Ben üniversiteye başladığım yıl TKP’ye üye oldum. İçinde bulunduğum koşulların değişmeyeceğine hiç inanmadım. Hala inanmıyorum. Gençlerin siyasete ve örgütlü mücadeleye aktif katılımı sayesinde geleceğimizi de geri alacağız ellerinden, umutlarımızı da. İzmir’de ve komünistlerin aday olduğu her yerde yapılabilecek çok şey var. Gençler için gençlerle birlikte yapacağız.

 Burjuva medyası İstanbul’da büyük bir manipülasyon uygulayarak sanki sadece CHP, AKP vb. partiler varmış gibi haber vermektedir. Bu sizin açınızda büyük bir sıkıntı yaratıyor mu? Halkla temas ettiğinizde “siz de kimsiniz?” sorusuyla karşılaşıyor musunuz?

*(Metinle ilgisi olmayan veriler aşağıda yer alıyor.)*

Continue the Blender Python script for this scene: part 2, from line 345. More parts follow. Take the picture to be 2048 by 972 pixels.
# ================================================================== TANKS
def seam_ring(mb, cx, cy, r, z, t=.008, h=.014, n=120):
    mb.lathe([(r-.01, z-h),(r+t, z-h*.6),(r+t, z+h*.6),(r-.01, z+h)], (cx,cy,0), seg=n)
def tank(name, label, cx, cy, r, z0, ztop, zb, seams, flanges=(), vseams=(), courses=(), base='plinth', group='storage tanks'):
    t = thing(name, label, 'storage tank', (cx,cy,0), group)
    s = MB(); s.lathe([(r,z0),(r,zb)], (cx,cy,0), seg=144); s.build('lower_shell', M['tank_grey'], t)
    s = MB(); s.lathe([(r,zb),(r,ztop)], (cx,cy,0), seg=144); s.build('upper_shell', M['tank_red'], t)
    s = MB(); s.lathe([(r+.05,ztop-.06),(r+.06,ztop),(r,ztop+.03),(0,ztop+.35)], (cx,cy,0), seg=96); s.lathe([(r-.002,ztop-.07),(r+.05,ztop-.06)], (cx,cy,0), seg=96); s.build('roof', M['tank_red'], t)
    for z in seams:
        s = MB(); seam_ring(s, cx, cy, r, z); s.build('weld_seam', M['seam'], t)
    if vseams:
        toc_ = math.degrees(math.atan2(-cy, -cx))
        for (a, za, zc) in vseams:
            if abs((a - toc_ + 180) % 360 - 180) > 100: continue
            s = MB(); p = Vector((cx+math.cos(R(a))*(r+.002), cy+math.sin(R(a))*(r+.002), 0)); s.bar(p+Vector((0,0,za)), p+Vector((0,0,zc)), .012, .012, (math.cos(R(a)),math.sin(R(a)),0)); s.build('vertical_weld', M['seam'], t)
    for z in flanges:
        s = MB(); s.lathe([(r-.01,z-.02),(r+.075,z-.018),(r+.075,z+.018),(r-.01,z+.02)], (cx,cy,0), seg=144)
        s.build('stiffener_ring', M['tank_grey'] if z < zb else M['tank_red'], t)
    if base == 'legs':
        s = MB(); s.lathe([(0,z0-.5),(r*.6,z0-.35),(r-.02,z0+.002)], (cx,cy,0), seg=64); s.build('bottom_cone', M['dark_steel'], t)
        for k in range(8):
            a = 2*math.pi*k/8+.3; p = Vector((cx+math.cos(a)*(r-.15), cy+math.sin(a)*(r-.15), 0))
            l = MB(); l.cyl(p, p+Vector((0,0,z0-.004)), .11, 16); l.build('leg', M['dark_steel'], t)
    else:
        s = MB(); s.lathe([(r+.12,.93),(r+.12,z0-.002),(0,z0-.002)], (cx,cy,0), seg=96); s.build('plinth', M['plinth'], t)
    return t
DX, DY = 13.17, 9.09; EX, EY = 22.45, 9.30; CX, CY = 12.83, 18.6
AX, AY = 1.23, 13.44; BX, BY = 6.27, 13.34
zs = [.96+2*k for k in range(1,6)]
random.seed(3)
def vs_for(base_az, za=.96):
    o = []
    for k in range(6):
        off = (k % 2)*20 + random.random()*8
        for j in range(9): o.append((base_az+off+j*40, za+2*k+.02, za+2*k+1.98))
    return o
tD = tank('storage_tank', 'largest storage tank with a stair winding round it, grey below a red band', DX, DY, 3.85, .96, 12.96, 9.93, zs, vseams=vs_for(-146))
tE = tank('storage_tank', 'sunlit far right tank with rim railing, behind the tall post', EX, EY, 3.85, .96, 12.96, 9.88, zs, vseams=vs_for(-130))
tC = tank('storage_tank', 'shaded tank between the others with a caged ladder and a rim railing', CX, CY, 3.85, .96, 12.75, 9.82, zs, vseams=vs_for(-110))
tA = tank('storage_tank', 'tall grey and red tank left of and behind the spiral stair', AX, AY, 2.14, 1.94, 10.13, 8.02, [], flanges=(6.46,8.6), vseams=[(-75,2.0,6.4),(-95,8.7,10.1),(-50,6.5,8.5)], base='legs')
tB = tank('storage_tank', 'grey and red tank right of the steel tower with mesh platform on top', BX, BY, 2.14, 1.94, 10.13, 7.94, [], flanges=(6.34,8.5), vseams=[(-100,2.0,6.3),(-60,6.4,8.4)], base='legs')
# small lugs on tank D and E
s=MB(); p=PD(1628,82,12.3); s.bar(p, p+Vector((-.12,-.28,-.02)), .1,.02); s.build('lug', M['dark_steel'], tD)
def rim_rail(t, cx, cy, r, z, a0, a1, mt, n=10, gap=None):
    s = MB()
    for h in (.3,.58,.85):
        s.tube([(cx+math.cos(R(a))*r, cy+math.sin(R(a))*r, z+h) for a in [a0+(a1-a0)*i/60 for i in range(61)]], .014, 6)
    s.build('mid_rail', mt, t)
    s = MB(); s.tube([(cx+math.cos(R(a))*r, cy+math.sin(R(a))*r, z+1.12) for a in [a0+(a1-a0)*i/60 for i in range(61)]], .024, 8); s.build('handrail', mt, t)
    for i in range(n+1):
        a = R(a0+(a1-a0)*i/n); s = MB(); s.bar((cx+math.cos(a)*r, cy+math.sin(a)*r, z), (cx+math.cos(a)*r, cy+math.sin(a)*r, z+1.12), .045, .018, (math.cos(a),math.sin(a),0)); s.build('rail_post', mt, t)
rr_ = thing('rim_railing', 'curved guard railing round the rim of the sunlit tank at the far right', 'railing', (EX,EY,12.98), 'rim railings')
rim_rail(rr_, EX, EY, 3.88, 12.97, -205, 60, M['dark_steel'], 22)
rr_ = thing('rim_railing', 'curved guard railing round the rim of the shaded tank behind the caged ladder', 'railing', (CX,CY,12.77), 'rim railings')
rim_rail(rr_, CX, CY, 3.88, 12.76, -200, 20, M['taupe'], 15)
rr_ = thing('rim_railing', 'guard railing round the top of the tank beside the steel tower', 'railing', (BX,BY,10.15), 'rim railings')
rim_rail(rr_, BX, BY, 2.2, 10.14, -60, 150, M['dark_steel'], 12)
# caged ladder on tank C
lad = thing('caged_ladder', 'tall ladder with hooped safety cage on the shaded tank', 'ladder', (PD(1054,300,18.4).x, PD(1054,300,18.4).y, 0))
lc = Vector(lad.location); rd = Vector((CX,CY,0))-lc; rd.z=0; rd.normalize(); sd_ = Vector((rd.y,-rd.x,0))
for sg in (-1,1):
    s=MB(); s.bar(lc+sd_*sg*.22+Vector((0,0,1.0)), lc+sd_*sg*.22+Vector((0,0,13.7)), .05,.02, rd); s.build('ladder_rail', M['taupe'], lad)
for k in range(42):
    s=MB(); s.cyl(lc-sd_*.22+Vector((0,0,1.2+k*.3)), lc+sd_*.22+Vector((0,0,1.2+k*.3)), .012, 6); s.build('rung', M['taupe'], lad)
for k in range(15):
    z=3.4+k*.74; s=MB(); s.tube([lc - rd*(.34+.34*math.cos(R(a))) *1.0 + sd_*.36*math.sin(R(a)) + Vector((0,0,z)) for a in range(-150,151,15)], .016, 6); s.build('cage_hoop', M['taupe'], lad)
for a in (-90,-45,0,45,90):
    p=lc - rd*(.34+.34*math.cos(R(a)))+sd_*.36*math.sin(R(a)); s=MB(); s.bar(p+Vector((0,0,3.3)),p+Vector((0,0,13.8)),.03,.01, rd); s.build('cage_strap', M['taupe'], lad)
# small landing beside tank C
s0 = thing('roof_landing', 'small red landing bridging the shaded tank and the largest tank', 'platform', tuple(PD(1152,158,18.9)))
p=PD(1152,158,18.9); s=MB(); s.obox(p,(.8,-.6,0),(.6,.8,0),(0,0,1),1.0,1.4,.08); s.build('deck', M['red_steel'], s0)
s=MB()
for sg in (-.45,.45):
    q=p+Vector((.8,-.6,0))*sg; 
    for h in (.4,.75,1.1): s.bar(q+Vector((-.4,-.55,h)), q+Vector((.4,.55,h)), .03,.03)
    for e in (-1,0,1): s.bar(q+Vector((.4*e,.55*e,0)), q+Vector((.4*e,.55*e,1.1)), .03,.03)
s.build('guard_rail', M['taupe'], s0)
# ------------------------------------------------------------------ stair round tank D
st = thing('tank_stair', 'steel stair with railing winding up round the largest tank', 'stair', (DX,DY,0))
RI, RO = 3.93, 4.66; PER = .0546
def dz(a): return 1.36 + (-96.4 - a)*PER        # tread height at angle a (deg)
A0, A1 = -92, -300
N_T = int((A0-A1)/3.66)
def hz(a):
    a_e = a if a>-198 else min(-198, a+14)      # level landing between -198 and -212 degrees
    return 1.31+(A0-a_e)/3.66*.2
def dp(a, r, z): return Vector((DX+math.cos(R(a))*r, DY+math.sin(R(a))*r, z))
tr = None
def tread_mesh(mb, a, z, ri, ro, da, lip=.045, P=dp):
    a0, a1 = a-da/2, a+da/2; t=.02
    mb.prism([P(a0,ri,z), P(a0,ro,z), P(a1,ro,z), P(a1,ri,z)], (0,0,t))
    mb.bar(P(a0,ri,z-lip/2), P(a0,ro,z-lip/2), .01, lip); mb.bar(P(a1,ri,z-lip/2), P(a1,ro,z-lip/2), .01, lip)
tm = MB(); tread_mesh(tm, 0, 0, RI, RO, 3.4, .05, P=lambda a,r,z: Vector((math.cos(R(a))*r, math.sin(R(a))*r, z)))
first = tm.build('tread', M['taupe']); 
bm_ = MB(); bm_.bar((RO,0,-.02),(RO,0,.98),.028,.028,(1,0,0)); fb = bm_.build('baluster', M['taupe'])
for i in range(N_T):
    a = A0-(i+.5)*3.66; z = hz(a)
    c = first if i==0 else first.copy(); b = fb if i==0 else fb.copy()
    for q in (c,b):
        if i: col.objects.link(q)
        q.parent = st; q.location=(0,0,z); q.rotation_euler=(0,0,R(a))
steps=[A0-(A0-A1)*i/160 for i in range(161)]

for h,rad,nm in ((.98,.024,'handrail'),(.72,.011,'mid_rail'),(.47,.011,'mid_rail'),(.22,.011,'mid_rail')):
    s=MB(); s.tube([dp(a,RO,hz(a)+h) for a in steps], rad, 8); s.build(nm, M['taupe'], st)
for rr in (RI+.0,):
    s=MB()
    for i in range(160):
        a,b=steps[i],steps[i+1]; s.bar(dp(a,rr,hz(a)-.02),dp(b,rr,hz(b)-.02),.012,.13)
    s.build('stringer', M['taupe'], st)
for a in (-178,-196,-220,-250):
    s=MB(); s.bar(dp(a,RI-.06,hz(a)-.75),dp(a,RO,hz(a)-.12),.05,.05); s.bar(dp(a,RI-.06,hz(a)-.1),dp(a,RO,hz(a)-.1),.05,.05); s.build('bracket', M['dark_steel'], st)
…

Yandaş medyanın manipülasyonlarına, yokmuşuz gibi davranılmasına yabancı değiliz. Komünistlerin varlığının halk nezdinde farkındalığı başlarına ciddi çorap öreceği için buna mecburlar. Korkuyorlar. Korksunlar. Halkı yeterince sömürdüler, aşağıladılar, öldürdüler. Halkımız onların da bizim de kim olduğumuzu artık çok daha iyi biliyor. Her seferinde umutlarının yok olmasından, hayal kırıklıklarından, iki yüzlülükten, yalanlardan yorulmayan var mı? Söylediğimiz her söz gerçek ve bir o kadar da basit. Patronlarla, gericilerle, katillerle, sömürücülerle aynı gemide değiliz. Biz halkımızla birlikte insanca yaşayabileceğimiz bir kenti, bir ülkeyi kurmak üzere çıktık yola. Hep birlikte kuracağız.